Pantau - Waketum Partai Gerindra Habiburokhman meminta Polri menindaklanjuti putusan Majelis Kehormatan Mahkamah Konstitusi (MKMK) perihal kebocoran data. Habiburokhman bilang kebocoran data ini bisa masuk tindak pidana.
"Kami meminta Polri agar menindaklanjuti putusan Majelis Kehormatan Mahkamah Konstitusi hari ini yang dengan terang dan jelas menyebut terjadi kebocoran informasi terkait putusan Mahkamah Konstitusi," kata Habiburokhman kepada wartawan, Selasa (7/11/2023).
Habiburokhman menuturkan, kebocoran data dan informasi adalah tindak pidana. Dia menyebut, pihak yang terbukti membocorkan data dan informasi bisa dijerat pidana penjara maksimal 7 tahun.
"Pembocoran Informasi jelas merupakan tindak pidana sebagaimana diatur Pasal 112 KUHP yg mengatur larangan mengumumkan surat-surat, berita-berita atau keterangan- keterangan yang diketahuinya bahwa harus dirahasiakan untuk kepentingan negara diancam dengan pidana penjara paling lama tujuh tahun," ungkap Habiburokhman.
"Pelaku pembocoran rahasia atau informasi tersebut harus bisa diungkap dengan metode penyidikan yang ilmiah," imbuhnya.

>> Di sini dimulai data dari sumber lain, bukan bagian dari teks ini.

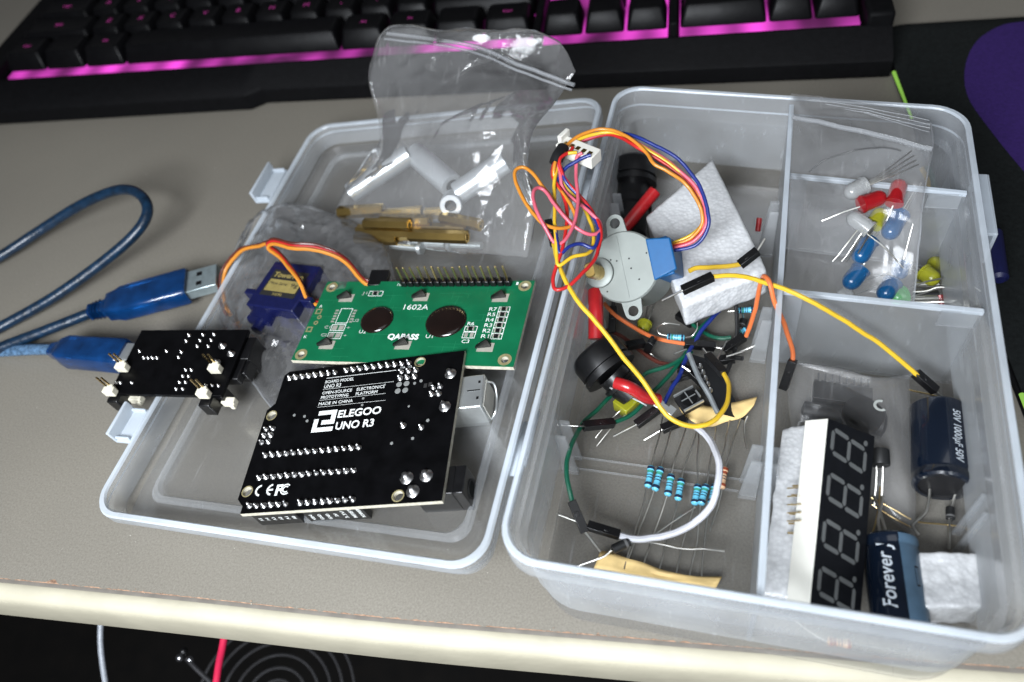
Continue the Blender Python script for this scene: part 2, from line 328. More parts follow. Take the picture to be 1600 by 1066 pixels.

Sebelumnya, Majelis Kehormatan Mahkamah Konstitusi (MKMK) membacakan putusan terkait dugaan pelanggaran kode etik Ketua MK Anwar Usman beserta para hakim konstitusi lainnya.
Dalam putusan tersebut, MKMK memutuskan bahwa sembilan hakim MK terbukti telah melanggar etik. Mereka dinilai tidak bisa menjaga kerahasiaan isi rapat permusyawaratan hakim sebelum dibacakan di depan publik.
“Memutuskan menyatakan, satu, para hakim terlapor secara bersama-sama terbukti melakukan pelanggaran terhadap kode etik dan perilaku hakim konstitusi sebagaimana tertuang dalam Sapta Karsa Hutama prinsip kepantasan dan kesopanan. Dua, menjatuhkan sanksi teguran lisan secara kolektif lisan kepada para hakim terlapor,“ kata Ketua MKMK Jimly Asshiddiqie di Mahkamah Konstitusi, Selasa (7/11/2023).
Diberitakan sebelumnya, Ketua MKMK Jimly Asshiddiqie menegaskan, pihaknya hanya menangani persoalan etik hakim, tidak bisa mengubah keputusan MK.
"Karena di antara laporan itu ada permintaan untuk mengubah pencapresan sampai begitu, padahal kita ini hanya kode etik, hanya menegakkan kode etik hakim, bukan mengubah keputusan MK," ujar Jimly.
Jimly menuturkan, persepsi yang muncul dari berbagai laporan yang masuk beragam. Ia mengakui tak mudah untuk memproses hal tersebut hingga akhirnya diputuskan sidang dilakukan secara terbuka.
"Maka kami sudah ya bersepakat mengadakan persidangan terbuka. Itu tidak sesuai dengan aturan yang dibuat MK tapi kita bikin terbuka sepanjang menyangkut pelapor," ujarnya.
Jimly meminta para pelapor dugaan pelanggaran etik meyakinkan MKMK saat sidang dengan argumen-argumen yang didasari logika hukum.
"Intinya, pertama, bagaimana Anda meyakinkan lembaga penegak kode etik, mengurusi perilaku para hakim, lalu membatalkan putusan," imbuhnya.